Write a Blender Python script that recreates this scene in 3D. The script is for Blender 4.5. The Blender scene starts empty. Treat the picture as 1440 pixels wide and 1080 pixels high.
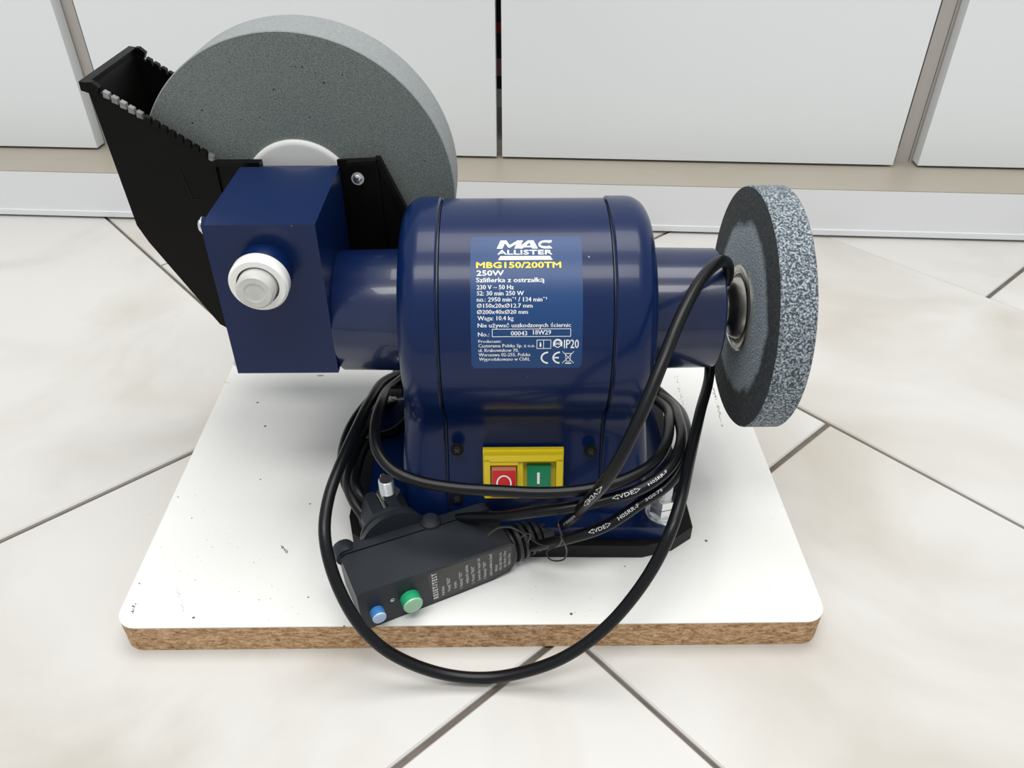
import bpy, bmesh, math, random
from mathutils import Vector, Matrix
R_=math.radians
random.seed(7)
SC=bpy.context.scene; COL=SC.collection
# ---------------------------------------------------------------- camera, world, lights, exposure
FL=1121.0; PITCH=R_(36.94); YAW=R_(-0.65); H0=0.422      # working frame: mm, origin at the camera's foot height
cam_d=bpy.data.cameras.new('camera'); cam=bpy.data.objects.new('camera',cam_d); COL.objects.link(cam)
cam.location=(0,0,H0); cam.rotation_euler=(R_(90)-PITCH,0,YAW)
cam_d.sensor_fit='HORIZONTAL'; cam_d.sensor_width=36; cam_d.lens=36*FL/1440; cam_d.clip_start=.01; cam_d.clip_end=50
SC.camera=cam
w=bpy.data.worlds.new('world'); SC.world=w; w.use_nodes=True
bg=w.node_tree.nodes['Background']; bg.inputs[0].default_value=(.93,.96,1,1); bg.inputs[1].default_value=.54
def area(name,loc,rot,sx,sy,power,col=(1,1,1)):
    l=bpy.data.lights.new(name,'AREA'); l.shape='RECTANGLE'; l.size=sx; l.size_y=sy; l.energy=power; l.color=col
    o=bpy.data.objects.new(name,l); COL.objects.link(o); o.location=loc; o.rotation_euler=rot; return o
area('ceiling_light',(-.15,-.55,2.5),(R_(-18),0,0),2.0,.75,45,(1,.985,.96))
area('ceiling_light_far',(.25,1.0,2.9),(0,0,0),2.0,1.2,44,(1,.985,.96))
SC.view_settings.view_transform='Standard'; SC.view_settings.look='None'
SC.view_settings.gamma=1; SC.view_settings.use_curve_mapping=False; SC.view_settings.exposure=0.13
# ---------------------------------------------------------------- frame helpers (mm, z=0 at eye level, floor -422, board top -400)
def V(p): return Vector((p[0]/1000,p[1]/1000,p[2]/1000+H0))
cp,sp=math.cos(PITCH),math.sin(PITCH); cy,sy=math.cos(YAW),math.sin(YAW)
AX=Vector((cy,sy,0)); AU=Vector((-sy*sp,cy*sp,cp)); AF=Vector((-sy*cp,cy*cp,-sp))
def ray(px,py): return AF+AX*((px-720)/FL)+AU*((540-py)/FL)
def atz(px,py,zc): return ray(px,py)*zc                    # point at a measured distance
def hit(px,py,ax,val): r=ray(px,py); return r*(val/r[ax])
# ---------------------------------------------------------------- materials
def node(nt,t,**k):
    n=nt.nodes.new(t)
    for a,b in k.items(): setattr(n,a,b)
    return n
def mat(name,col,rough=.5,metal=0,coat=0,spec=.5,noise=None,bump=None,trans=0,emit=None):
    """noise=(scale,amount,(col2)) mixes a second colour; bump=(scale,strength,dist)"""
    m=bpy.data.materials.new(name); m.use_nodes=True; nt=m.node_tree; b=nt.nodes['Principled BSDF']
    b.inputs['Base Color'].default_value=(*col,1); b.inputs['Roughness'].default_value=rough; b.inputs['Metallic'].default_value=metal
    b.inputs['Coat Weight'].default_value=coat; b.inputs['Coat Roughness'].default_value=.06; b.inputs['Specular IOR Level'].default_value=spec
    if trans: b.inputs['Transmission Weight'].default_value=trans
    tc=node(nt,'ShaderNodeTexCoord')
    if noise:
        sc,amt,c2=noise[:3]; det=noise[3] if len(noise)>3 else 4
        n=node(nt,'ShaderNodeTexNoise'); n.inputs['Scale'].default_value=sc; n.inputs['Detail'].default_value=det
        nt.links.new(tc.outputs['Object'],n.inputs['Vector'])
        r=node(nt,'ShaderNodeValToRGB'); lo,hi=noise[4] if len(noise)>4 else (.35,.65)
        r.color_ramp.elements[0].position=lo; r.color_ramp.elements[0].color=(*col,1)
        r.color_ramp.elements[1].position=hi
        r.color_ramp.elements[1].color=(*[a*(1-amt)+c*amt for a,c in zip(col,c2)],1)
        nt.links.new(n.outputs['Fac'],r.inputs['Fac']); nt.links.new(r.outputs['Color'],b.inputs['Base Color'])
    if bump:
        n2=node(nt,'ShaderNodeTexNoise'); n2.inputs['Scale'].default_value=bump[0]; n2.inputs['Detail'].default_value=3
        nt.links.new(tc.outputs['Object'],n2.inputs['Vector'])
        bb=node(nt,'ShaderNodeBump'); bb.inputs['Strength'].default_value=bump[1]; bb.inputs['Distance'].default_value=bump[2]
        nt.links.new(n2.outputs['Fac'],bb.inputs['Height']); nt.links.new(bb.outputs['Normal'],b.inputs['Normal'])
    return m
def chain_specks(m,scale,thresh,col,dist=1.0,stretch=(1,1,1),mask=None):
    """small dark flecks (dirt) on an existing material"""
    nt=m.node_tree; b=nt.nodes['Principled BSDF']; tc=node(nt,'ShaderNodeTexCoord')
    mp=node(nt,'ShaderNodeMapping'); mp.inputs['Scale'].default_value=stretch; nt.links.new(tc.outputs['Object'],mp.inputs[0])
    v=node(nt,'ShaderNodeTexVoronoi'); v.inputs['Scale'].default_value=scale; nt.links.new(mp.outputs[0],v.inputs['Vector'])
    c=node(nt,'ShaderNodeMath',operation='LESS_THAN'); nt.links.new(v.outputs['Distance'],c.inputs[0])
    # size varies by cell colour
    s=node(nt,'ShaderNodeSeparateColor'); nt.links.new(v.outputs['Color'],s.inputs[0])
    pw=node(nt,'ShaderNodeMath',operation='POWER'); nt.links.new(s.outputs[0],pw.inputs[0]); pw.inputs[1].default_value=dist
    ml=node(nt,'ShaderNodeMath',operation='MULTIPLY'); nt.links.new(pw.outputs[0],ml.inputs[0]); ml.inputs[1].default_value=thresh
    nt.links.new(ml.outputs[0],c.inputs[1])
    mx=node(nt,'ShaderNodeMix',data_type='RGBA'); nt.links.new(c.outputs[0],mx.inputs[0])
    bc=b.inputs['Base Color']
    if bc.is_linked: nt.links.new(bc.links[0].from_socket,mx.inputs[6])
    else: mx.inputs[6].default_value=bc.default_value
    mx.inputs[7].default_value=(*col,1); nt.links.new(mx.outputs[2],bc)
    return m
BLUE=mat('blue_enamel',(.0018,.011,.058),.28,0,.12,.26,noise=(6,.5,(.003,.018,.085)),bump=(900,.06,.0003))
chain_specks(BLUE,150,.09,(.25,.28,.33),14)
BLUED=mat('blue_enamel_dusty',(.0025,.011,.055),.28,0,.35,.4,noise=(14,.45,(.03,.045,.10),6,(.5,.8)),bump=(500,.08,.0004))
BLK=mat('black_plastic',(.002,.002,.0018),.42,spec=.15,noise=(20,.5,(.006,.0052,.004)))
BLKM=mat('black_rubber',(.004,.004,.004),.5,spec=.22,noise=(60,.4,(.012,.012,.012)),bump=(700,.1,.0003))
CORD=mat('black_cord_sheath',(.003,.0035,.0045),.34,spec=.3,bump=(900,.06,.0002))
PLUG=mat('charcoal_plug_plastic',(.014,.018,.023),.42,spec=.4,noise=(25,.4,(.023,.028,.034)),bump=(1500,.1,.0002))
PLUGF=mat('black_plug_face',(.010,.009,.008),.4)
SILV=mat('zinc_plated_steel',(.78,.79,.79),.28,1)
STEEL=mat('brushed_steel',(.55,.53,.48),.3,1)
DSTEEL=mat('dark_steel',(.07,.07,.065),.4,.8)
WHT=mat('white_plastic',(.85,.85,.82),.35)
CAPW=mat('worn_grey_white_cap',(.60,.60,.56),.4,noise=(90,.5,(.42,.42,.40)))
STONE=mat('green_grey_grinding_stone',(.11,.13,.12),.9,spec=.2,noise=(1300,.8,(.26,.29,.275),8,(.35,.7)),bump=(900,.35,.0006))
chain_specks(STONE,260,.16,(.015,.018,.018),6)
STONER=mat('toplit_stone_rim',(.23,.25,.248),.85,noise=(500,.5,(.33,.35,.35),6),bump=(700,.3,.0005))  # same stone, painted paler on the rim to imitate light from above
WHEEL=mat('coarse_grey_abrasive',(.045,.06,.07),.85,noise=(850,1,(.46,.52,.57),3,(.43,.68)),bump=(800,.6,.0008))
WHEELF=mat('dark_abrasive_face',(.022,.026,.026),.85,noise=(1000,.8,(.10,.115,.12),4,(.42,.72)),bump=(800,.4,.0006))
WHEELI=mat('abrasive_face_inner',(.035,.045,.052),.85,noise=(620,.9,(.30,.35,.39),2,(.42,.68)),bump=(800,.5,.0006))
YEL=mat('yellow_plastic',(.72,.56,.012),.3)
RED=mat('red_plastic',(.58,.008,.008),.3); PINK=mat('faded_red_plastic',(.52,.20,.14),.35); GREEN=mat('green_plastic',(.0,.20,.085),.3)
INKW=mat('white_ink',(.85,.87,.88),.5); INKY=mat('yellow_ink',(.85,.68,.06),.5); INKG=mat('grey_ink',(.75,.77,.78),.5)
LAB=mat('blue_label_foil',(.010,.050,.16),.36,spec=.35)
LABP=mat('dark_plug_label_foil',(.035,.033,.028),.35)
CLRB=mat('pale_blue_button',(.42,.56,.74),.3); CLRBS=mat('blue_button_side',(.05,.22,.55),.3)
CLRG=mat('pale_green_button',(.32,.56,.36),.3); CLRGS=mat('green_button_side',(.02,.36,.16),.3)
COPP=mat('tinned_copper_pin',(.72,.58,.50),.3,1)
GROUT=mat('grey_grout',(.115,.098,.08),.9,noise=(60,.5,(.20,.175,.15)))
DOORM=mat('white_laminate',(.83,.855,.86),.38)
chain_specks(DOORM,7,.012,(.45,.45,.47),5,(1,1,2))
EDGEM=mat('door_edge_band',(.70,.69,.67),.45)
CARC=mat('cabinet_carcass',(.50,.47,.43),.55)
LEDGE=mat('beige_plinth_top',(.36,.33,.265),.4,noise=(8,.4,(.41,.38,.32)))
PLINM=mat('white_plinth_front',(.80,.81,.82),.35,noise=(5,.5,(.74,.75,.755)))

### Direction
Check the data for the word "scene" and pull out the lines that have it.

### Written answer
Write a Blender Python script that recreates this scene in 3D. The script is for Blender 4.5. The Blender scene starts empty. Treat the picture as 1440 pixels wide and 1080 pixels high.
SC=bpy.context.scene; COL=SC.collection